■ **What is being asked**: Retype the opening lines of the listing below, ending with the line that contains "return (v[0] + K*(v[2]-1.4), v[1], v[2])", and leave out any pictures.

■ **Information shown**:
........
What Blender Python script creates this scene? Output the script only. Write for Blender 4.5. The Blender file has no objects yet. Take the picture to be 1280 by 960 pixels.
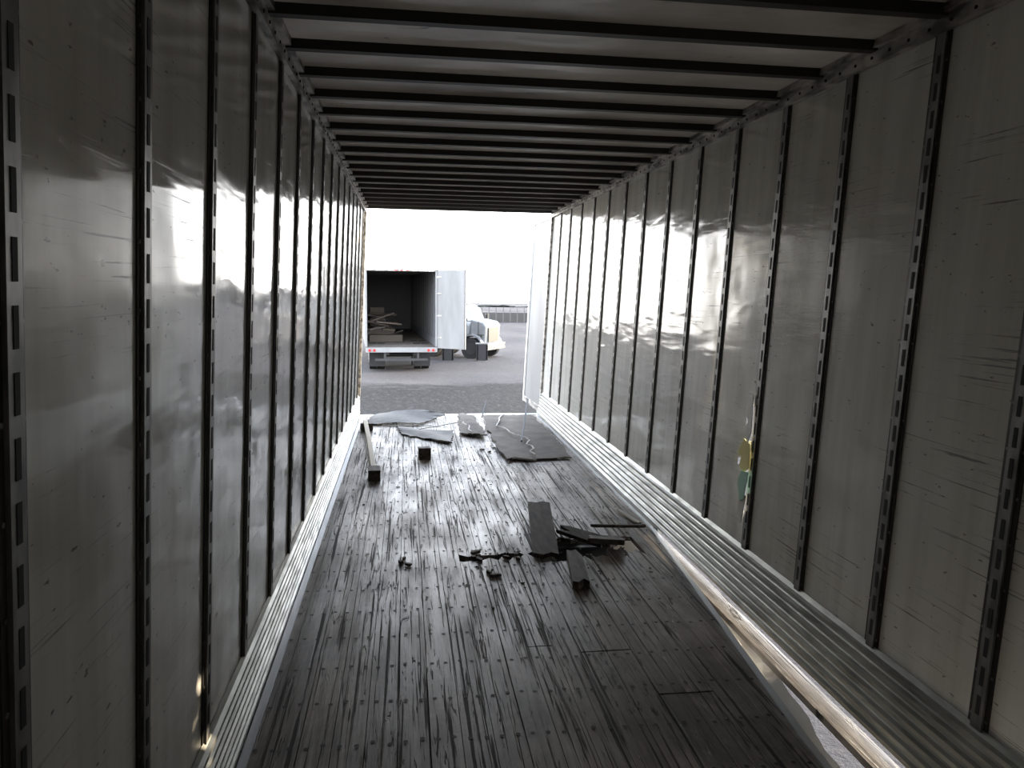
import bpy, bmesh, math, random
from mathutils import Vector, Matrix
random.seed(7)
scene = bpy.context.scene
scene.view_settings.view_transform = 'Standard'
K = 0.045
def rk(v):
    return (v[0] + K*(v[2]-1.4), v[1], v[2])

# ---------------------------------------------------------------- materials
def mat(name, col=(.5,.5,.5), rough=.5, metal=0.0, spec=None):
    m = bpy.data.materials.new(name); m.use_nodes = True
    b = m.node_tree.nodes['Principled BSDF']
    b.inputs['Base Color'].default_value = (*col,1)
    b.inputs['Roughness'].default_value = rough
    b.inputs['Metallic'].default_value = metal
    if spec is not None: b.inputs['Specular IOR Level'].default_value = spec
    return m
class NT:
    def __init__(s, m):
        s.t = m.node_tree; s.n = s.t.nodes; s.l = s.t.links
        s.b = s.n['Principled BSDF']; s.tc = s.n.new('ShaderNodeTexCoord')
    def mapping(s, scale, loc=(0,0,0)):
        k = s.n.new('ShaderNodeMapping'); k.inputs['Scale'].default_value = scale
        k.inputs['Location'].default_value = loc
        s.l.new(s.tc.outputs['Object'], k.inputs[0]); return k.outputs[0]
    def noise(s, scale=(1,1,1), sc=1.0, detail=4, rough=.5, dist=0, loc=(0,0,0)):
        k = s.n.new('ShaderNodeTexNoise'); s.l.new(s.mapping(scale,loc), k.inputs['Vector'])
        k.inputs['Scale'].default_value = sc; k.inputs['Detail'].default_value = detail
        k.inputs['Roughness'].default_value = rough; k.inputs['Distortion'].default_value = dist
        return k.outputs['Fac']
    def ramp(s, fac, stops):
        k = s.n.new('ShaderNodeValToRGB'); e = k.color_ramp.elements
        while len(e) < len(stops): e.new(.5)
        for i,(p,c) in enumerate(stops):
            e[i].position = p
            e[i].color = (c,c,c,1) if not isinstance(c,tuple) else (*c,1)
        s.l.new(fac, k.inputs[0]); return k.outputs[0]
    def mix(s, fac, a, b, mode='MIX'):
        k = s.n.new('ShaderNodeMix'); k.data_type='RGBA'; k.blend_type=mode
        for inp,v in ((k.inputs[0],fac),(k.inputs[6],a),(k.inputs[7],b)):
            if isinstance(v,(int,float)): inp.default_value = v
            elif isinstance(v,tuple): inp.default_value = (*v,1)
            else: s.l.new(v, inp)
        return k.outputs[2]
    def math(s, op, a, b=0.0):
        k = s.n.new('ShaderNodeMath'); k.operation=op
        for inp,v in ((k.inputs[0],a),(k.inputs[1],b)):
            if isinstance(v,(int,float)): inp.default_value = v
            else: s.l.new(v, inp)
        return k.outputs[0]
    def xyz(s):
        k = s.n.new('ShaderNodeSeparateXYZ'); s.l.new(s.tc.outputs['Object'], k.inputs[0]); return k.outputs
    def bump(s, h, strength=1, dist=.01, prev=None):
        k = s.n.new('ShaderNodeBump'); k.inputs['Strength'].default_value=strength
        k.inputs['Distance'].default_value=dist; s.l.new(h,k.inputs['Height'])
        if prev is not None: s.l.new(prev,k.inputs['Normal'])
        return k.outputs[0]
    def col(s,v): s.l.new(v, s.b.inputs['Base Color'])
    def rough(s,v): s.l.new(v, s.b.inputs['Roughness'])
    def nrm(s,v): s.l.new(v, s.b.inputs['Normal'])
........
■ **Response to this task**:
What Blender Python script creates this scene? Output the script only. Write for Blender 4.5. The Blender file has no objects yet. Take the picture to be 1280 by 960 pixels.
import bpy, bmesh, math, random
from mathutils import Vector, Matrix
random.seed(7)
scene = bpy.context.scene
scene.view_settings.view_transform = 'Standard'
K = 0.045
def rk(v):
    return (v[0] + K*(v[2]-1.4), v[1], v[2])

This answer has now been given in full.